European Court ruling on religious freedom and property disputes in Ukraine

ECHR finds Article 9 violation in Ukrainian church building dispute case
The European Court of Human Rights delivered its judgement on 9 October 2025 in Religious Community of Svyato-Uspenskyy Parish v Ukraine (Application no. 8906/19), finding a violation of Article 9 concerning the state's failure to protect a religious community's use of its church building during a dispute with another religious group.
Background and procedural history
The applicant community, registered in 1991 and belonging to the Ukrainian Orthodox Church associated with the Moscow Patriarchate (UOC MP), owned and used the Church of the Assumption of the Virgin Mary in Ptycha village, Rivne Region. From 2014, tensions escalated between the applicant community and parishioners of the Ukrainian Orthodox Church of the Kyiv Patriarchate (UOC KP) against the backdrop of Russia's actions in Crimea and eastern Ukraine.

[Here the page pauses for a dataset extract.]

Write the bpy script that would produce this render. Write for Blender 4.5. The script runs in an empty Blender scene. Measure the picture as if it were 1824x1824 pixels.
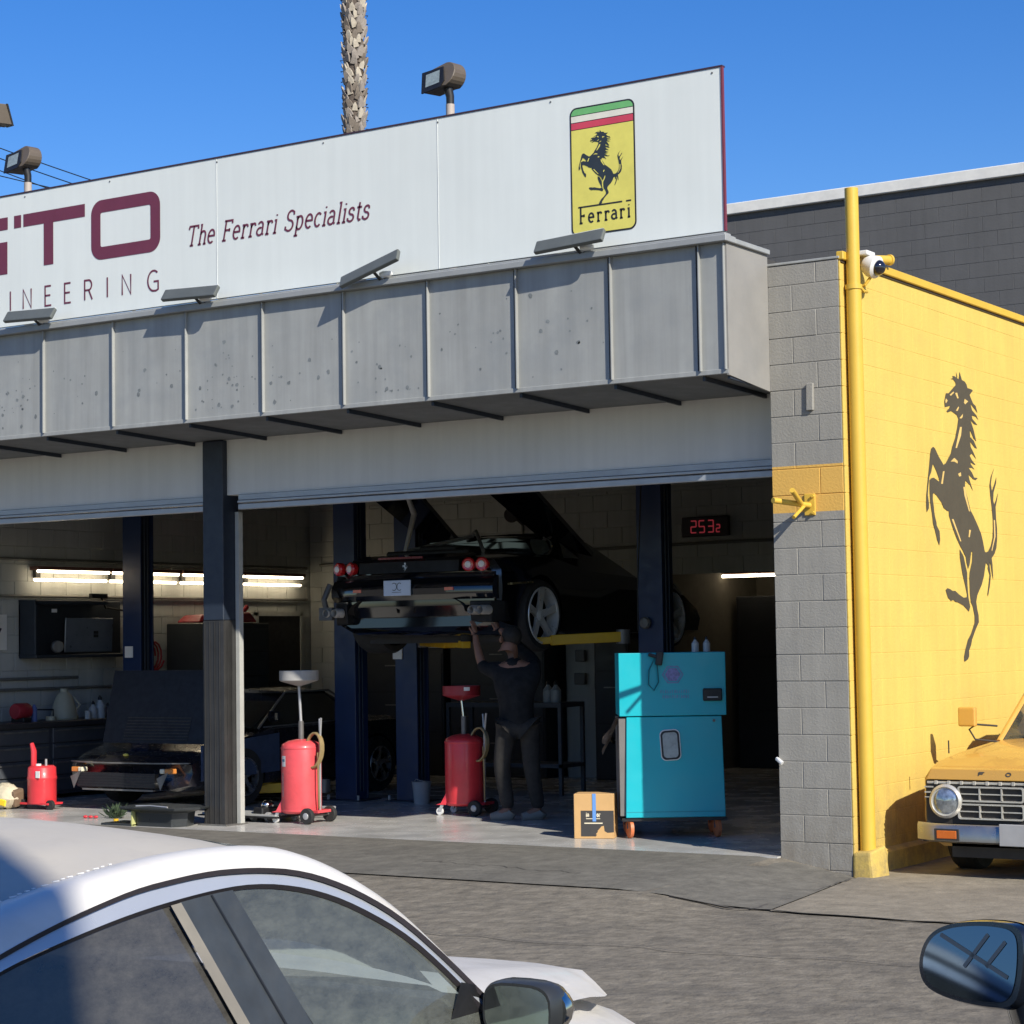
import bpy, bmesh, math, random
from mathutils import Vector, Matrix, Euler
from mathutils.geometry import tessellate_polygon
PI = math.pi
random.seed(7)
S = bpy.context.scene
COL = S.collection
# ---------------------------------------------------------------- camera
cd = bpy.data.cameras.new("camera"); cam = bpy.data.objects.new("camera", cd); COL.objects.link(cam)
cd.sensor_width = 36; cd.lens = 73.42; cd.clip_start = 0.1; cd.clip_end = 2000
_r, _d, _f = (Vector(v) for v in ((0.8388069431, 0.5442047577, -0.0156235044), (-0.0465887171, 0.0431583379, -0.9979813873), (-0.5424319346, 0.8378415958, 0.0615553150)))
M3 = Matrix((_r, -_d, -_f)).transposed()
cam.matrix_world = Matrix.Translation(Vector((6.447404, -14.602188, 1.765))) @ M3.to_4x4()
S.camera = cam
# ---------------------------------------------------------------- sky, sun, exposure
SUN = Vector((0.902, -0.432, 0.668)).normalized()
EL = math.asin(SUN.z); ROT = math.atan2(SUN.x, SUN.y)
w = bpy.data.worlds.new("World"); S.world = w; w.use_nodes = True
nt = w.node_tree; nt.nodes.clear()
sky = nt.nodes.new("ShaderNodeTexSky"); sky.sky_type = 'NISHITA'; sky.sun_disc = False
sky.sun_elevation = EL; sky.sun_rotation = ROT; sky.altitude = 100; sky.air_density = 1.0
sky.dust_density = 0.35; sky.ozone_density = 3.5
bg = nt.nodes.new("ShaderNodeBackground"); bg.inputs[1].default_value = 0.13
wo = nt.nodes.new("ShaderNodeOutputWorld")
hs = nt.nodes.new('ShaderNodeHueSaturation'); hs.inputs['Saturation'].default_value = 1.36; hs.inputs['Value'].default_value = 0.82; hs.inputs['Hue'].default_value = 0.515
nt.links.new(sky.outputs[0], hs.inputs['Color']); nt.links.new(hs.outputs[0], bg.inputs[0]); nt.links.new(bg.outputs[0], wo.inputs[0])
ld = bpy.data.lights.new("sun", 'SUN'); ld.energy = 4.6; ld.angle = math.radians(0.55); ld.color = (1.0, 0.945, 0.84)
sun = bpy.data.objects.new("sun", ld); COL.objects.link(sun)
sun.rotation_euler = SUN.to_track_quat('Z', 'Y').to_euler(); sun.location = (30, -14, 25)
S.view_settings.view_transform = 'Standard'; S.view_settings.look = 'None'
S.view_settings.exposure = 0.42; S.view_settings.gamma = 1; S.view_settings.use_curve_mapping = False
# ---------------------------------------------------------------- materials
MC = {}
def mat(name, col, rough=0.6, metal=0.0, var=0.08, scale=6.0, bump=0.0, bscale=60.0, spec=0.5, coat=0.0,
        stain=None, sscale=2.0, samt=0.0, streak=0.0, rvar=0.1, bdist=0.01, grime=0.0):
    if name in MC: return MC[name]
    m = bpy.data.materials.new(name); m.use_nodes = True; MC[name] = m
    n = m.node_tree.nodes; l = m.node_tree.links; b = n["Principled BSDF"]
    b.inputs["Roughness"].default_value = rough; b.inputs["Metallic"].default_value = metal
    b.inputs["Specular IOR Level"].default_value = spec; b.inputs["Coat Weight"].default_value = coat
    b.inputs["Coat Roughness"].default_value = 0.08
    g = n.new("ShaderNodeNewGeometry")
    def noise(sc, det=4, vec=None, rg=0.6):
        t = n.new("ShaderNodeTexNoise"); t.inputs["Scale"].default_value = sc; t.inputs["Detail"].default_value = det
        t.inputs["Roughness"].default_value = rg
        l.new(vec or g.outputs["Position"], t.inputs["Vector"]); return t.outputs["Fac"]
    def mr(src, a, b_, c, d):
        r = n.new("ShaderNodeMapRange"); l.new(src, r.inputs[0])
        for i, v in enumerate((a, b_, c, d)): r.inputs[i + 1].default_value = v
        return r.outputs[0]
    f = mr(noise(scale), 0.3, 0.7, 1 - var, 1 + var)
    if streak:
        mp = n.new("ShaderNodeMapping"); mp.inputs["Scale"].default_value = (7, 7, 0.35)
        l.new(g.outputs["Position"], mp.inputs[0])
        f2 = mr(noise(1.5, 3, mp.outputs[0]), 0.35, 0.65, 1 - streak, 1 + streak * 0.5)
        mu = n.new("ShaderNodeMath"); mu.operation = 'MULTIPLY'; l.new(f, mu.inputs[0]); l.new(f2, mu.inputs[1]); f = mu.outputs[0]
    v = n.new("ShaderNodeVectorMath"); v.operation = 'SCALE'; v.inputs[0].default_value = col[:3]; l.new(f, v.inputs["Scale"])
    c = v.outputs[0]
    if samt:
        mx = n.new("ShaderNodeMix"); mx.data_type = 'RGBA'; l.new(mr(noise(sscale, 8), 0.5, 0.7, 0, samt), mx.inputs[0])
        l.new(c, mx.inputs[6]); mx.inputs[7].default_value = (*stain, 1); c = mx.outputs[2]
    if grime:   # splashed dirt and scuffs that build up along the foot of a wall
        sp = n.new("ShaderNodeSeparateXYZ"); l.new(g.outputs["Position"], sp.inputs[0])
        m1 = n.new("ShaderNodeMath"); m1.operation = 'MULTIPLY'; l.new(mr(sp.outputs[2], 0.02, 0.75, 1, 0), m1.inputs[0]); l.new(mr(noise(5, 8, None, 0.75), 0.35, 0.65, 0, grime), m1.inputs[1])
        mx = n.new("ShaderNodeMix"); mx.data_type = 'RGBA'; l.new(m1.outputs[0], mx.inputs[0]); l.new(c, mx.inputs[6]); mx.inputs[7].default_value = (0.16, 0.13, 0.09, 1); c = mx.outputs[2]
    l.new(c, b.inputs["Base Color"])
    if rvar: l.new(mr(noise(scale * 2.3), 0.3, 0.7, max(0.02, rough - rvar), min(1, rough + rvar)), b.inputs["Roughness"])
    if bump:
        bp = n.new("ShaderNodeBump"); bp.inputs["Strength"].default_value = bump; bp.inputs["Distance"].default_value = bdist
        l.new(noise(bscale, 5), bp.inputs["Height"]); l.new(bp.outputs[0], b.inputs["Normal"])
    return m
def emis(name, col, st):
    if name in MC: return MC[name]
    m = bpy.data.materials.new(name); m.use_nodes = True; MC[name] = m
    b = m.node_tree.nodes["Principled BSDF"]; b.inputs["Base Color"].default_value = (*col, 1)
    b.inputs["Emission Color"].default_value = (*col, 1); b.inputs["Emission Strength"].default_value = st
    return m
def glass(name, tint, refl=0.12, dust=0.15, dustcol=(0.45, 0.47, 0.42)):
    if name in MC: return MC[name]
    m = bpy.data.materials.new(name); m.use_nodes = True; MC[name] = m
    n = m.node_tree.nodes; l = m.node_tree.links; n.clear()
    o = n.new("ShaderNodeOutputMaterial"); t = n.new("ShaderNodeBsdfTransparent"); t.inputs[0].default_value = (*tint, 1)
    gl = n.new("ShaderNodeBsdfGlossy"); gl.inputs["Roughness"].default_value = 0.06; gl.inputs[0].default_value = (0.9, 0.95, 1, 1)
    fr = n.new("ShaderNodeFresnel"); fr.inputs[0].default_value = 1.5
    ad = n.new("ShaderNodeMath"); ad.operation = 'ADD'; ad.inputs[1].default_value = refl; l.new(fr.outputs[0], ad.inputs[0])
    m1 = n.new("ShaderNodeMixShader"); l.new(ad.outputs[0], m1.inputs[0]); l.new(t.outputs[0], m1.inputs[1]); l.new(gl.outputs[0], m1.inputs[2])
    d = n.new("ShaderNodeBsdfDiffuse"); d.inputs[0].default_value = (*dustcol, 1)
    no = n.new("ShaderNodeTexNoise"); no.inputs["Scale"].default_value = 9; no.inputs["Detail"].default_value = 13; no.inputs["Roughness"].default_value = 0.82
    g = n.new("ShaderNodeNewGeometry"); mp = n.new("ShaderNodeMapping"); mp.inputs["Scale"].default_value = (1, 1, 2.2)
    l.new(g.outputs["Position"], mp.inputs[0]); l.new(mp.outputs[0], no.inputs["Vector"])
    r = n.new("ShaderNodeMapRange"); l.new(no.outputs[0], r.inputs[0])
    for i, v in enumerate((0.3, 0.75, dust * 0.4, dust * 1.5)): r.inputs[i + 1].default_value = v
    m2 = n.new("ShaderNodeMixShader"); l.new(r.outputs[0], m2.inputs[0]); l.new(m1.outputs[0], m2.inputs[1]); l.new(d.outputs[0], m2.inputs[2])
    l.new(m2.outputs[0], o.inputs[0]); return m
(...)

Following violent incidents and disputes over the building's use, domestic authorities imposed a freezing order on the church building on 19 January 2016. After that order was lifted on 2 April 2018, further incidents occurred the same day involving masked individuals breaking into the church. On 3 April 2018, another freezing order was imposed, prohibiting all use of the building. The Rivne Regional Court of Appeal upheld this decision on 2 May 2018, finding it necessary to prevent destruction or damage to the property.
Admissibility considerations
The Court addressed preliminary issues concerning the application's scope. Complaints relating to events before 2 April 2018 were declared inadmissible as lodged outside the six-month time limit. Additionally, new complaints submitted by the applicant's lawyer in 2023 concerning the community's 2019 change of canonical jurisdiction were rejected as out of time.
A significant procedural challenge arose when the Government requested to strike out the application under Article 37 § 1(a), noting that on 1 April 2019 the community had voted to join the Orthodox Church of Ukraine (OCU) and dismissed its original parson. The Court found that whilst the complaint under Article 1 of Protocol No. 1 should be struck out (as property rights belonged to the legal entity which no longer wished to pursue the application), the Article 9 complaint could continue. The Court emphasised that official recognition or legal personality are not prerequisites for exercising Article 9 rights, and evidence showed the original community continued to exist de facto as a religious group.
Article 9 assessment
The Court acknowledged the considerable challenge faced by Ukrainian authorities in managing the long-standing dispute, noting substantial police deployment to guard the church building. However, it found the authorities' response deficient in several respects.
Crucially, the domestic authorities prohibited use of the church building entirely within criminal proceedings, without adequately considering that the applicant community, as legal owner, held the exclusive right to use it. The Court noted only one investigative step had been identified despite multiple alleged offences on 2 April 2018, and that those involved or their affiliated groups were apparently known to police.
The Court emphasised that the authorities' role in conflicts between religious groups is not to eliminate pluralism by removing the cause of tension, but to ensure competing groups tolerate each other. In this case, they eliminated the tension source by prohibiting all use of the building. The state failed to demonstrate that the steps taken were sufficient or that alternative measures were unavailable.
The Court concluded that authorities had not taken sufficient steps to ensure peaceful enjoyment of Article 9 rights by the applicant community, finding a violation. No award for damages or costs was made, as the applicant failed to establish a causal link for pecuniary damage and provided insufficient documentation for legal expenses.